Cashmere Molding needed to improve an existing production cell to meet a customer's demand for increased capacity and low price on a part for a powered facial cleaning device...and got what it wanted with some technology upgrades.

Cashmere Molding needed to improve an existing production cell to meet a customer’s demand for increased capacity and low price on a part for a powered facial cleaning device…and got what it wanted with some technology upgrades.

The Woodinville, Wash.-based injection molding company was molding the handle enclosure on client Clarisonic’s Pro-Handle device, including an overmolded elastomer grip and an indicator lens in the form of a light pipe that had to be inserted into the cavity before molding. When Cashmere started the project, it created two sets of molds, running substrates on a 150-ton Engel press, placing the parts in a box, and walking them to a second machine where a worker would manually insert them for overmolding. For the front part of the handle, two lights were inserted in its front, as well as three small brass pins that hold the brush in, a total of four hand-loaded inserts. A family mold, the tool also produced one handle’s back portion, which also had a light. “Production of the part wasn’t perfect – it was hampered by operator error in the hand loading of inserts – but it was good enough for a certain volume of production,” said Mike Gadwell, Cashmere’s director of engineering. “But as the Pro-Handle device caught on and volumes grew, the cost was high and the production started to seem slow.”

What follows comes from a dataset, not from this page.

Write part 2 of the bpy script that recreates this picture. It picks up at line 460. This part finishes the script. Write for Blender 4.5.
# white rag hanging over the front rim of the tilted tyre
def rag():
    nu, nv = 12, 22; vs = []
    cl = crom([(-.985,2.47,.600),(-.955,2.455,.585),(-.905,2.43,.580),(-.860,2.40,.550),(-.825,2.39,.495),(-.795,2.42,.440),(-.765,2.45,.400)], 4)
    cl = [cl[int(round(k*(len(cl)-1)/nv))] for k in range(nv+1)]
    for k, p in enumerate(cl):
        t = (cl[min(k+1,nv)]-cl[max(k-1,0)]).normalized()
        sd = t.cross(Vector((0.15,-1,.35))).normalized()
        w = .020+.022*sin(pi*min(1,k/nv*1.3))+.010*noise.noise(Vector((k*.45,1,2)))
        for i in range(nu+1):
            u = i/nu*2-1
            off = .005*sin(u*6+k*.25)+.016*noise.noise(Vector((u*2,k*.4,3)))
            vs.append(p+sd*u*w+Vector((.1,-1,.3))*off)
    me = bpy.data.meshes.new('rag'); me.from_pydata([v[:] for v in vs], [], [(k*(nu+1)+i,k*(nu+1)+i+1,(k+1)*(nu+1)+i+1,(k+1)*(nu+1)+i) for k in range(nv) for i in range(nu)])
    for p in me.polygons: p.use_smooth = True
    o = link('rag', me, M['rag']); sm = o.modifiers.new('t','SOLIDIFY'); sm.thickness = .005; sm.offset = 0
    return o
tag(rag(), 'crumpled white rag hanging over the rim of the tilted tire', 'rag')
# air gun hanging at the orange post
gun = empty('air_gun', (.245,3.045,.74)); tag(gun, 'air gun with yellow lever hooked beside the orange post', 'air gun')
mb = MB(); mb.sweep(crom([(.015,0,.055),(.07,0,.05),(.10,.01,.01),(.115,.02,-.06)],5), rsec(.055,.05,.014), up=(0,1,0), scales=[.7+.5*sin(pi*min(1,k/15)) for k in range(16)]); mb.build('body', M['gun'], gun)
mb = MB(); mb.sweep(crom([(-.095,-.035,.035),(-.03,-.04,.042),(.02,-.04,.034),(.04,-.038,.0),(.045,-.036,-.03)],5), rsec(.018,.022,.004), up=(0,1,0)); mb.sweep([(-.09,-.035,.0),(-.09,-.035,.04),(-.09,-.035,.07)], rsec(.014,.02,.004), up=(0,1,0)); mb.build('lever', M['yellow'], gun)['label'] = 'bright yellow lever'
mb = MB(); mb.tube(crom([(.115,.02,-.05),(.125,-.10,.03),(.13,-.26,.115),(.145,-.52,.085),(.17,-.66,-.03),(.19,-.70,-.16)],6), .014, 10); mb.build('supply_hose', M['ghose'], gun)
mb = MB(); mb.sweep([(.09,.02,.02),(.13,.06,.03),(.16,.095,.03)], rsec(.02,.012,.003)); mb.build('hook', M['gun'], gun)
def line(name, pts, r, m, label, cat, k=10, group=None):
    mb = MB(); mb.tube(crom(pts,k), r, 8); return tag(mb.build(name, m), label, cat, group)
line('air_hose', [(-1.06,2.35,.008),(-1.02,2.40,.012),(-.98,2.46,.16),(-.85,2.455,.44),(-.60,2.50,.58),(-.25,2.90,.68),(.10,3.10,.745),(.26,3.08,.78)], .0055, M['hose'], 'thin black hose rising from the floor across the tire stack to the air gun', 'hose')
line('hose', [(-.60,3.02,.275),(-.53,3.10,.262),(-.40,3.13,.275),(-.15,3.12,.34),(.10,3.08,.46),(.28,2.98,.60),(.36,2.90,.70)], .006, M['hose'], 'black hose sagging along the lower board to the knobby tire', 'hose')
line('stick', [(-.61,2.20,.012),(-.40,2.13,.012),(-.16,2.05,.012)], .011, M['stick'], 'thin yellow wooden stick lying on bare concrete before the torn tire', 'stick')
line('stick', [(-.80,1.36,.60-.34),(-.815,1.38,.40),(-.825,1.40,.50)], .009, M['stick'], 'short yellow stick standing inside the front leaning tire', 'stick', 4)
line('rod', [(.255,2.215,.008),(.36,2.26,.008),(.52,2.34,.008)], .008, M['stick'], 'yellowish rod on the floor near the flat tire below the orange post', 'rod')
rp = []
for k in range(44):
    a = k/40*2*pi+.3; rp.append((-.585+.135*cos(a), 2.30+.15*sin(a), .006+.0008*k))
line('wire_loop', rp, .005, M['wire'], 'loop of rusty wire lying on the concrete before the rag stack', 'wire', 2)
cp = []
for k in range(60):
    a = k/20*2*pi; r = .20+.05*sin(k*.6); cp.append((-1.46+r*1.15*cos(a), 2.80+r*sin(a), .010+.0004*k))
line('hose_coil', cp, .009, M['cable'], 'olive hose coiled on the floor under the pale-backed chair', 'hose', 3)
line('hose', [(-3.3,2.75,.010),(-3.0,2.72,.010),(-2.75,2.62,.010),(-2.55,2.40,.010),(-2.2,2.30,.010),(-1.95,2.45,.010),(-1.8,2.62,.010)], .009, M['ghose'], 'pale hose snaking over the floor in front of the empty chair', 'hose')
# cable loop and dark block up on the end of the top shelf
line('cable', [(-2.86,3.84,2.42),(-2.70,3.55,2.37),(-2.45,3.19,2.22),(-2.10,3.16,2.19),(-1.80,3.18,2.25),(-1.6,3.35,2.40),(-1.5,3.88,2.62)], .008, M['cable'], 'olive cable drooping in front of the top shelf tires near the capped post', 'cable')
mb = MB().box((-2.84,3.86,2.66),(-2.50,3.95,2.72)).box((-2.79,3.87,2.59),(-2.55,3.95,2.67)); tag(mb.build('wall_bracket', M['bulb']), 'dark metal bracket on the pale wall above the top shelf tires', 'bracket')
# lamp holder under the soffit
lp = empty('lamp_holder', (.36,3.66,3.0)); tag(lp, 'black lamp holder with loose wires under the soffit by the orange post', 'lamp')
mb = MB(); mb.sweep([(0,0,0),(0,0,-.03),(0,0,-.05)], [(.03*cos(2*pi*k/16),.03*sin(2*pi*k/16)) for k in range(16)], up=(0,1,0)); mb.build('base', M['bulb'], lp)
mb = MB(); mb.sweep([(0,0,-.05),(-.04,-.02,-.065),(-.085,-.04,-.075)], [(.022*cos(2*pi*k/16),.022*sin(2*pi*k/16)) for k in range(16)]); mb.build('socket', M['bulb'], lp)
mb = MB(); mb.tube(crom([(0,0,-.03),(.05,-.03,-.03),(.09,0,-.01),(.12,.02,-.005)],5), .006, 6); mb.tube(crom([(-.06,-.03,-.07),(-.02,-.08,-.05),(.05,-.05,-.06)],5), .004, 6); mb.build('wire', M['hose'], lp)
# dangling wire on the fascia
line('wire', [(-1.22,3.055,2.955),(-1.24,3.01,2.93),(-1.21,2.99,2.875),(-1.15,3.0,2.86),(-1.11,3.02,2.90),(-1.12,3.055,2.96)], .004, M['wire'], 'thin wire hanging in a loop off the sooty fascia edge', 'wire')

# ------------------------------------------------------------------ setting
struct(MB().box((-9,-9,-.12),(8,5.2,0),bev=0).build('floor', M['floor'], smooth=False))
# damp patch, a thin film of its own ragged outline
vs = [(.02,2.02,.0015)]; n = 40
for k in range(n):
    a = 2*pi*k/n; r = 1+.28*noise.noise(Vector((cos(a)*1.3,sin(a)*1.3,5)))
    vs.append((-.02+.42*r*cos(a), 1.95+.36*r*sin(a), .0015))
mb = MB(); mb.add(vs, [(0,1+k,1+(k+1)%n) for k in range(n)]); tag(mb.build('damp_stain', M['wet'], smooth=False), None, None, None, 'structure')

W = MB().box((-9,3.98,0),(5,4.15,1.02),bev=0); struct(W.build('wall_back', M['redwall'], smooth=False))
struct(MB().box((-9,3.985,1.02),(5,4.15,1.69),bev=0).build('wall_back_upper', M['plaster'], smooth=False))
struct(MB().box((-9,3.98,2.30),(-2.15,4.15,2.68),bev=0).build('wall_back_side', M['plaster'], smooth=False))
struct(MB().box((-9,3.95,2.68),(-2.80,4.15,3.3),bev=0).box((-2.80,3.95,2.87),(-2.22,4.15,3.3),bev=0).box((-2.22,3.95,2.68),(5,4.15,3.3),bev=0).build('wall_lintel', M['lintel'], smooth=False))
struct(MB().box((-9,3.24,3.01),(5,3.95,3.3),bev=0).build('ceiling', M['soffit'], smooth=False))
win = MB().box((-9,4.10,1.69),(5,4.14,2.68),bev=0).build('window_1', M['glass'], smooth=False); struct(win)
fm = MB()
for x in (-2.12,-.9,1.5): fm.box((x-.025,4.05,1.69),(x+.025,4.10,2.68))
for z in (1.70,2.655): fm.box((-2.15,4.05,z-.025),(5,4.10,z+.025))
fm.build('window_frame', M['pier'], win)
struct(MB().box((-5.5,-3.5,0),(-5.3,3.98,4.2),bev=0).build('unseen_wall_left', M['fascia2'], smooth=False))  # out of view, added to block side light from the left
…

Knowing they had to do better, Cashmere worked with automation equipment supplier >SAS< Automation LLC to redesign the cell, investing in new tooling and custom end-of-arm-tooling (EOAT) automation to switch production from two presses and two two-cavity family molds – one of which required five hand-loaded inserts – to one two-shot injection molding machine running a four-cavity family tool that would have inserts placed robotically and produce finished parts.

>SAS< was charged with the goal of creating a customized EOAT that could insert two of the light pipes and work within a two-cavity transfer mold that requires the EOAT to pick two inserts at once. The mold itself had only 0.0015-inch clearance on either side to fit the inserts; Cashmere and >SAS< hit on the idea of including numerous locating features within the tool, with three in each cavity, to help locate the end effector within the cavity. >SAS< also supplied a shuttle table with a built-in sensor that tells the robot if the light piper are in a position to be picked up by the EOAT. If so, the robot, a Wittmann W723 three-axis servo unit, picks up two light pipes, drops them into the press, goes to the ‘A’ side, installs them in the side of the tool, then goes over to the end effector on the ‘B’ side of the tool to pick four parts. The result is two complete products and two substrates ready for overmolding. And as for the three brass pins, the redesigned cell handles those as a post-molding press-in insert.


How well has the cell worked? Cashmere has now carried over the concept for other parts, building three more two-shot tools that use the exact same system. “It was a win-win situation for Clarisonic; they’re saving money and getting very reliable production,” Gadwell said.